When Was Slavery Abolished?
When Was Slavery Abolished? The first big step to rid the world of slavery was taken in 1811 when Britain abolished slave-trading. In 1833 an Act of Parliament was passed emancipating all slaves in the British colonies, thus setting an example which was followed by other European countries.
The Slavery Abolition Act 1833 (citation 3 & 4 Will. IV c. 73) was an 1833 Act of the Parliament of the United Kingdom abolishing slavery throughout the British Empire (with the exceptions “of the Territories in the Possession of the East India Company”, Ceylon, now Sri Lanka, and Saint Helena; the exceptions were eliminated in 1843). The Act was repealed in 1998 as part of a wider rationalisation of English statute law, but later anti-slavery legislation remains in force.
The Act had its third reading in the House of Commons on 26 July 1833, three days before William Wilberforce died.

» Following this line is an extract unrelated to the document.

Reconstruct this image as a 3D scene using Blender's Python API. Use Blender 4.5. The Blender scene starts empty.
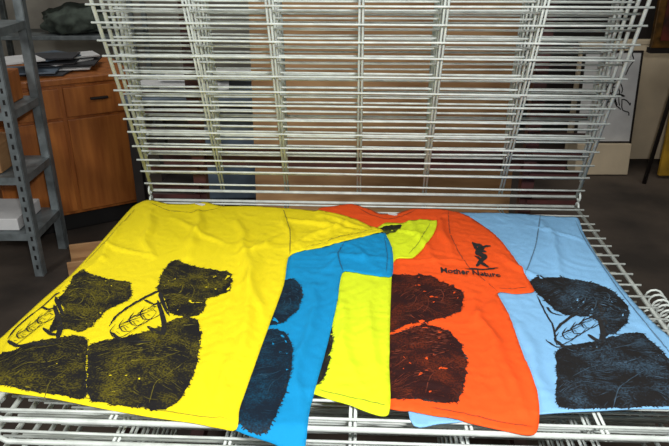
import bpy, bmesh, math, random
import numpy as np
from mathutils import Vector, noise, geometry, Matrix
random.seed(4)
S=bpy.context.scene
S.view_settings.view_transform='Standard'

# ---------------- helpers ----------------
def lin(c):
    return tuple(((v/255)/12.92 if v/255<=0.04045 else (((v/255)+0.055)/1.055)**2.4) for v in c)+(1,)
def mat(name,rgb,rough=0.6,metal=0.0,nscale=0,namt=0.0,bump=0.0,rgb2=None,stretch=None,spec=0.5):
    m=bpy.data.materials.new(name); m.use_nodes=True
    nt=m.node_tree; b=nt.nodes['Principled BSDF']
    b.inputs['Base Color'].default_value=lin(rgb); b.inputs['Roughness'].default_value=rough
    b.inputs['Metallic'].default_value=metal; b.inputs['Specular IOR Level'].default_value=spec
    if nscale:
        tc=nt.nodes.new('ShaderNodeTexCoord'); mp=nt.nodes.new('ShaderNodeMapping')
        if stretch: mp.inputs['Scale'].default_value=stretch
        n=nt.nodes.new('ShaderNodeTexNoise'); n.inputs['Scale'].default_value=nscale; n.inputs['Detail'].default_value=6
        nt.links.new(tc.outputs['Object'],mp.inputs[0]); nt.links.new(mp.outputs[0],n.inputs['Vector'])
        if rgb2 is None: rgb2=tuple(v*(1-namt) for v in rgb)
        r=nt.nodes.new('ShaderNodeValToRGB')
        r.color_ramp.elements[0].position=0.35; r.color_ramp.elements[1].position=0.65
        r.color_ramp.elements[0].color=lin(rgb2); r.color_ramp.elements[1].color=lin(rgb)
        nt.links.new(n.outputs['Fac'],r.inputs[0]); nt.links.new(r.outputs[0],b.inputs['Base Color'])
        if bump:
            bp=nt.nodes.new('ShaderNodeBump'); bp.inputs['Strength'].default_value=bump; bp.inputs['Distance'].default_value=0.005
            nt.links.new(n.outputs['Fac'],bp.inputs['Height']); nt.links.new(bp.outputs[0],b.inputs['Normal'])
    return m
def link(o,parent=None):
    S.collection.objects.link(o)
    if parent: o.parent=parent
    return o
def empty(name,loc=(0,0,0),rz=0):
    e=bpy.data.objects.new(name,None); e.location=loc; e.rotation_euler=(0,0,rz); e.empty_display_size=0.1
    return link(e)
def obj(name,bm,m,parent=None,smooth=False):
    me=bpy.data.meshes.new(name); bm.to_mesh(me); bm.free()
    for x in (m if isinstance(m,list) else [m]): me.materials.append(x)
    if smooth:
        for p in me.polygons: p.use_smooth=True
    return link(bpy.data.objects.new(name,me),parent)
def add_box(bm,size,loc,rot=None,mi=0):
    r=bmesh.ops.create_cube(bm,size=1)
    M=Matrix.Translation(loc)@(rot.to_4x4() if rot else Matrix())@Matrix.Diagonal((*size,1))
    bmesh.ops.transform(bm,matrix=M,verts=r['verts'])
    for v in r['verts']:
        for f in v.link_faces: f.material_index=mi
def box(name,size,loc,m,parent=None,rz=0,bevel=0.004,rot=None):
    bm=bmesh.new(); add_box(bm,size,(0,0,0))
    o=obj(name,bm,m,parent); o.location=loc; o.rotation_euler=rot if rot else (0,0,rz)
    if bevel:
        b=o.modifiers.new('b','BEVEL'); b.width=bevel; b.segments=2
    return o
def add_tube(bm,pts,r,n=6,closed=False):
    pts=[Vector(p) for p in pts]; rings=[]
    N=len(pts); up=None
    for i,p in enumerate(pts):
        t=(pts[min(i+1,N-1)]-pts[max(i-1,0)]).normalized()
        if up is None:
            up=Vector((0,0,1)) if abs(t.z)<0.9 else Vector((0,1,0))
        a=t.cross(up).normalized(); b=a.cross(t).normalized(); up=b
        rings.append([bm.verts.new(p+(a*math.cos(2*math.pi*k/n)+b*math.sin(2*math.pi*k/n))*r) for k in range(n)])
    for i in range(N-1):
        for k in range(n):
            f=bm.faces.new((rings[i][k],rings[i][(k+1)%n],rings[i+1][(k+1)%n],rings[i+1][k])); f.smooth=True
    bm.faces.new(rings[0][::-1]); bm.faces.new(rings[-1])

# ---------------- materials ----------------
M_wire=mat('white_enamelled_wire',(206,214,210),0.35,0.0,30,0.12)
M_steel=mat('maroon_steel',(70,32,30),0.5,0.1,12,0.3)
M_floor=mat('concrete_floor',(84,74,66),0.8,0,2.5,0.35,0.3,rgb2=(50,44,40))
M_wall=mat('plaster_wall',(176,172,162),0.9,0,3,0.15,0.1)
M_ceil=mat('ceiling_paint',(170,168,160),0.9,0,3,0.1)
M_wood=mat('veneer_wood',(184,112,50),0.45,0,5,0.3,0.05,rgb2=(150,84,34),stretch=(6,6,0.6))
M_ply=mat('plywood',(186,146,102),0.7,0,4,0.2,0.05,rgb2=(154,114,76),stretch=(1,1,6))
M_greymetal=mat('grey_shelf_metal',(132,142,146),0.45,0.3,20,0.2)
M_dark=mat('dark_wood',(34,26,24),0.6,0,8,0.4)
M_black=mat('black_plinth',(16,14,14),0.6,0,8,0.3)
M_paper=mat('paper_sheets',(226,228,230),0.8,0,10,0.06)
M_paperdark=mat('dark_card',(58,60,66),0.7,0,10,0.3)
M_cream=mat('cream_board',(222,206,178),0.8,0,3,0.12)
M_yel=mat('ochre_card',(200,154,40),0.6,0,8,0.25)
M_green=mat('grey_green_cloth',(92,104,96),0.95,0,12,0.35,0.5)
M_bluegrey=mat('bluegrey_metal',(104,122,140),0.5,0.1,6,0.3)
M_gold=mat('gilded_frame',(120,84,36),0.4,0.4,20,0.4)

# ---------------- room shell ----------------
def slab(name,size,loc,m): return box(name,size,loc,m,bevel=0)
slab('floor',(8.0,9.0,0.1),(0,2.0,-0.05),M_floor)
slab('ceiling',(8.0,9.0,0.1),(0,2.0,3.25),M_ceil)
slab('wall_back',(8.0,0.1,3.2),(0,6.45,1.6),M_wall)
slab('wall_front',(8.0,0.1,3.2),(0,-2.45,1.6),M_wall)
slab('wall_left',(0.1,8.8,3.2),(-3.95,2,1.6),M_wall)
slab('wall_right',(0.1,8.8,3.2),(3.95,2,1.6),M_wall)

# ---------------- drying rack ----------------
RACK=empty('screen_print_drying_rack',(0.077,1.760,0),math.radians(-2.5))
HW=0.598; DEP=0.935; ZT=0.828; GAP=0.045
BARS=[-0.395,-0.212,-0.008,0.176,0.388]
def wire_shelf(name,zh,tilt,seed):
    rnd=random.Random(seed)
    if tilt is None: d=Vector((0,-1,0)); nrm=Vector((0,0,1))
    else:
        a=math.radians(tilt); d=Vector((0,-math.sin(a),math.cos(a))); nrm=Vector((0,-math.cos(a),-math.sin(a)))
    o=Vector((0,0,zh)); P=lambda x,t,n=0: o+Vector((x,0,0))+d*t+nrm*n
    bm=bmesh.new()
    c=0.03
    loop=[(-HW,0.0),(-HW,DEP-c),(-HW+c*.3,DEP-c*.3),(-HW+c,DEP),(HW-c,DEP),(HW-c*.3,DEP-c*.3),(HW,DEP-c),(HW,0)]
    add_tube(bm,[P(x,t) for x,t in loop],0.0048,8)
    add_tube(bm,[P(-HW,0.0),P(HW,0.0)],0.0042,8)
    for b in BARS:
        for s in (-0.004,0.004):
            add_tube(bm,[P(b+s,0.0,-0.006),P(b+s,DEP,-0.006)],0.0028,6)
    n=20
    for i in range(n):
        t=0.03+i*(DEP-0.045)/(n-1)+rnd.uniform(-.004,.004)
        ex=0.014
        k=5; tw=rnd.uniform(-.004,.004)
        pts=[P(-HW-ex+(2*HW+2*ex)*j/k,t+tw*(j/k-.5)+rnd.uniform(-.0015,.0015),0.004) for j in range(k+1)]
        add_tube(bm,pts,0.0027,6)
    for sx in (-1,1):
        cx=P(sx*(HW+0.006),0.0)
        add_tube(bm,[cx+Vector((0,0.012*math.cos(a),0.012*math.sin(a))) for a in np.linspace(0,2*math.pi,11)],0.003,6)
    return obj(name,bm,M_wire,RACK)
NLOW=7
for i in range(NLOW):
    wire_shelf('wire_shelf_flat_%d'%(i+1),ZT-i*GAP,None,i)
NUP=6; UGAP=0.055
for i in range(NUP):
    wire_shelf('wire_shelf_raised_%d'%(i+1),ZT+0.03+i*UGAP,25.0-2.9*i,50+i)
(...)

It received the Royal Assent a month later, on 28 August, and came into force the following year, on 1 August 1834. In practical terms, only slaves below the age of six were freed in the colonies.
Former slaves over the age of six were redesignated as “apprentices”, and their servitude was abolished in two stages: the first set of apprenticeships came to an end on 1 August 1838, while the final apprenticeships were scheduled to cease on 1 August 1840. The Act specifically excluded “the Territories in the Possession of the East India Company, or to the Island of Ceylon, or to the Island of Saint Helena.” The exceptions were eliminated in 1843.
In the United States a number of conflicting interests led in 1861 to a civil war between the Northern states who wished to abolish slavery and the seceded Southern states who wanted to retain it on the plantations.
In 1863 President Lincoln issued his famous Emancipation Proclamation, and two years later the victory of the North led to a constitutional amendment which prohibited slavery in the United States for ever.
In South America, a kind of agricultural slavery of the Indians continued under the name of peonage, and laws prohibiting the system did not succeed immediately in stamping it out. Even today conditions of slavery, sometime disguised as forced labor in payment of debt, exist in some countries.
Until people’s consciences began to be stirred by the efforts of humanitarians like William Wilberforce (1759-1833), slavery had generally been regarded as an inevitable part of the natural order of things. From earliest times men had forced their captured enemies to work for them.
Slaves were a vital part of most ancient civilizations, providing food and services for their masters and the labor to build such man-made marvels as the pyramids. In Greece and Rome many slaves became skilled workers and held responsible positions. After the discovery of the New Worlds large fortunes were made by the transport of Negroes from Africa and their exploitation in the Americas.